### Set problem
Retype the whole listing below, character for character.

### Data provided

• • • • • • •

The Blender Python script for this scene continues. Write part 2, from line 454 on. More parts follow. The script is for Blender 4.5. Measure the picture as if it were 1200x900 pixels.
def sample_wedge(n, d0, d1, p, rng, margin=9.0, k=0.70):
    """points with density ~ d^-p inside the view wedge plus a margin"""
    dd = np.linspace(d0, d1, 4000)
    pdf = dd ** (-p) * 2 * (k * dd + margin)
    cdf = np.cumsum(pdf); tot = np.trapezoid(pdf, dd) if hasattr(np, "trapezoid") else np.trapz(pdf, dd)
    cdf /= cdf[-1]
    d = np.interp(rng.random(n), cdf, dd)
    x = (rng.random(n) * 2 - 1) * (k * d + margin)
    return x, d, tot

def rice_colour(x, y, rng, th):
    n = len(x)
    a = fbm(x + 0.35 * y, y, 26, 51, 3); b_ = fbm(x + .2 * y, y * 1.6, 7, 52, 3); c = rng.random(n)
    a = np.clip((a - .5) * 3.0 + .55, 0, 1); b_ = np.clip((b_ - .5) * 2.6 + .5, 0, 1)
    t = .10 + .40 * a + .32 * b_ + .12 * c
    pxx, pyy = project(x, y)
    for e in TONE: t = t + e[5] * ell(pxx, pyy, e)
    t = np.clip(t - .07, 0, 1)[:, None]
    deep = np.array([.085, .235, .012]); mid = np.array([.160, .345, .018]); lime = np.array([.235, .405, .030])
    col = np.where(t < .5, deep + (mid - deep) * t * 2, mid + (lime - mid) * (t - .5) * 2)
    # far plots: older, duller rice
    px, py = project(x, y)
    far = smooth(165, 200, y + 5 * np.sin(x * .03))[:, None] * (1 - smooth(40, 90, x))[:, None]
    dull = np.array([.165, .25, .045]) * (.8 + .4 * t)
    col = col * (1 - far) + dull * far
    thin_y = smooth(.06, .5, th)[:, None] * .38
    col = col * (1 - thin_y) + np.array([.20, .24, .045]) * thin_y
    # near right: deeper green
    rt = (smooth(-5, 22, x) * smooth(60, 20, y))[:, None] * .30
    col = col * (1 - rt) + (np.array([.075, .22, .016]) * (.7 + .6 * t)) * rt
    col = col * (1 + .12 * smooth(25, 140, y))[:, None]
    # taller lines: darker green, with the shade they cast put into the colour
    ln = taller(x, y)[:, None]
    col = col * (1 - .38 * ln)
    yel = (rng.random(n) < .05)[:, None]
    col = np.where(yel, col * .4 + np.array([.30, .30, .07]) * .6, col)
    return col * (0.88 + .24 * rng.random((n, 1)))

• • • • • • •

### Completed task
The Blender Python script for this scene continues. Write part 2, from line 454 on. More parts follow. The script is for Blender 4.5. Measure the picture as if it were 1200x900 pixels.
def sample_wedge(n, d0, d1, p, rng, margin=9.0, k=0.70):
    """points with density ~ d^-p inside the view wedge plus a margin"""
    dd = np.linspace(d0, d1, 4000)
    pdf = dd ** (-p) * 2 * (k * dd + margin)
    cdf = np.cumsum(pdf); tot = np.trapezoid(pdf, dd) if hasattr(np, "trapezoid") else np.trapz(pdf, dd)
    cdf /= cdf[-1]
    d = np.interp(rng.random(n), cdf, dd)
    x = (rng.random(n) * 2 - 1) * (k * d + margin)
    return x, d, tot

def rice_colour(x, y, rng, th):
    n = len(x)
    a = fbm(x + 0.35 * y, y, 26, 51, 3); b_ = fbm(x + .2 * y, y * 1.6, 7, 52, 3); c = rng.random(n)
    a = np.clip((a - .5) * 3.0 + .55, 0, 1); b_ = np.clip((b_ - .5) * 2.6 + .5, 0, 1)
    t = .10 + .40 * a + .32 * b_ + .12 * c
    pxx, pyy = project(x, y)
    for e in TONE: t = t + e[5] * ell(pxx, pyy, e)
    t = np.clip(t - .07, 0, 1)[:, None]
    deep = np.array([.085, .235, .012]); mid = np.array([.160, .345, .018]); lime = np.array([.235, .405, .030])
    col = np.where(t < .5, deep + (mid - deep) * t * 2, mid + (lime - mid) * (t - .5) * 2)
    # far plots: older, duller rice
    px, py = project(x, y)
    far = smooth(165, 200, y + 5 * np.sin(x * .03))[:, None] * (1 - smooth(40, 90, x))[:, None]
    dull = np.array([.165, .25, .045]) * (.8 + .4 * t)
    col = col * (1 - far) + dull * far
    thin_y = smooth(.06, .5, th)[:, None] * .38
    col = col * (1 - thin_y) + np.array([.20, .24, .045]) * thin_y
    # near right: deeper green
    rt = (smooth(-5, 22, x) * smooth(60, 20, y))[:, None] * .30
    col = col * (1 - rt) + (np.array([.075, .22, .016]) * (.7 + .6 * t)) * rt
    col = col * (1 + .12 * smooth(25, 140, y))[:, None]
    # taller lines: darker green, with the shade they cast put into the colour
    ln = taller(x, y)[:, None]
    col = col * (1 - .38 * ln)
    yel = (rng.random(n) < .05)[:, None]
    col = np.where(yel, col * .4 + np.array([.30, .30, .07]) * .6, col)
    return col * (0.88 + .24 * rng.random((n, 1)))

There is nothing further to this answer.